Since $a\cdot b$ is a positive common multiple of $a$ and $b$, so we can write $a\cdot b=D\cdot \operatorname{lcm}(a,b)$ for some positive integer $D$.
Let $\operatorname{lcm}(a,b)=a\cdot a^{'}$ and $\operatorname{lcm}(a,b)=b\cdot b^{'}$.
Then, $a\cdot b=D\cdot\operatorname{lcm}(a,b)=D\cdot a\cdot a^{'}=D\cdot b\cdot b^{'}$.
So, $b=D\cdot a^{'}$ and $a=D\cdot b^{'}$.
So, $D$ is a common divisor of $a$ and $b$.
Assume that there exists a common divisor $D^{'}$ of $a$ and $b$ which is larger than $D$.
Then, $M^{'}:=a\cdot\frac{b}{D^{'}}=\frac{a}{D^{'}}\cdot b$ is a positive common multiple of $a$ and $b$.
Then, $0<M^{'}=a\cdot\frac{b}{D^{'}}=\frac{a}{D^{'}}\cdot b<\frac{a\cdot b}{D}=\operatorname{lcm}(a,b)$.
This is a contradiction.
So, $D$ is the greatest common divisor of $a$ and $b$.
So, $\gcd(a, b)\cdot\operatorname{lcm}(a,b)=a\cdot b=|a\cdot b|$.

If $a>0$ and $b<0$, then $\gcd(a, -b)\cdot\operatorname{lcm}(a,-b)=|a\cdot(-b)|=|a\cdot b|$.
Obviously, the set of the common divisors of $a$ and $b$ is equal to the set of the common divisors of $a$ and $-b$.
So, $\gcd(a,b)=\gcd(a,-b)$.
Obviously, the set of the common multiples of $a$ and $b$ is equal to the set of the common multiples of $a$ and $-b$.
So, $\operatorname{lcm}(a,b)=\operatorname{lcm}(a,-b)$.
So, $\gcd(a, b)\cdot\operatorname{lcm}(a,b)=|a\cdot b|$.
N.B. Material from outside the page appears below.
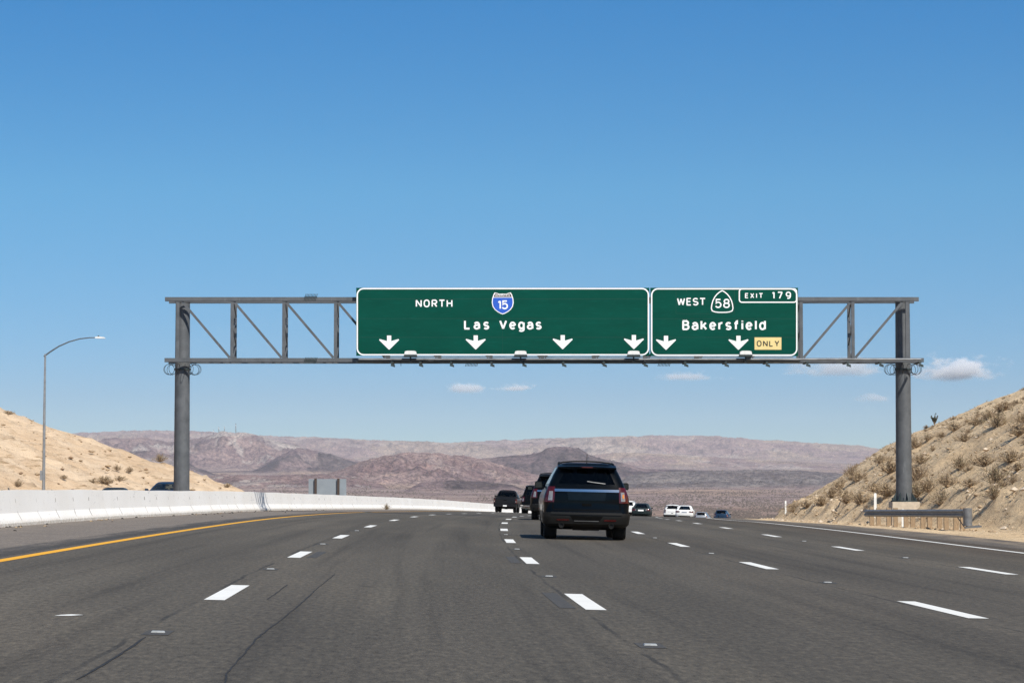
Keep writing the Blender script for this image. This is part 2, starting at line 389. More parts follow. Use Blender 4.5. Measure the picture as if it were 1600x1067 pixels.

If $a<0$ and $b>0$, then, by symmetry, $\gcd(a, b)\cdot\operatorname{lcm}(a,b)=|a\cdot b|$.

If $a<0$ and $b<0$, then $\gcd(-a, -b)\cdot\operatorname{lcm}(-a,-b)=|(-a)\cdot(-b)|=|a\cdot b|$.
Obviously, the set of the common divisors of $a$ and $b$ is equal to the set of the common divisors of $-a$ and $-b$.
So, $\gcd(a,b)=\gcd(-a,-b)$.
Obviously, the set of the common multiples of $a$ and $b$ is equal to the set of the common multiples of $-a$ and $-b$.
So, $\operatorname{lcm}(a,b)=\operatorname{lcm}(-a,-b)$.
So, $\gcd(a, b)\cdot\operatorname{lcm}(a,b)=|a\cdot b|$.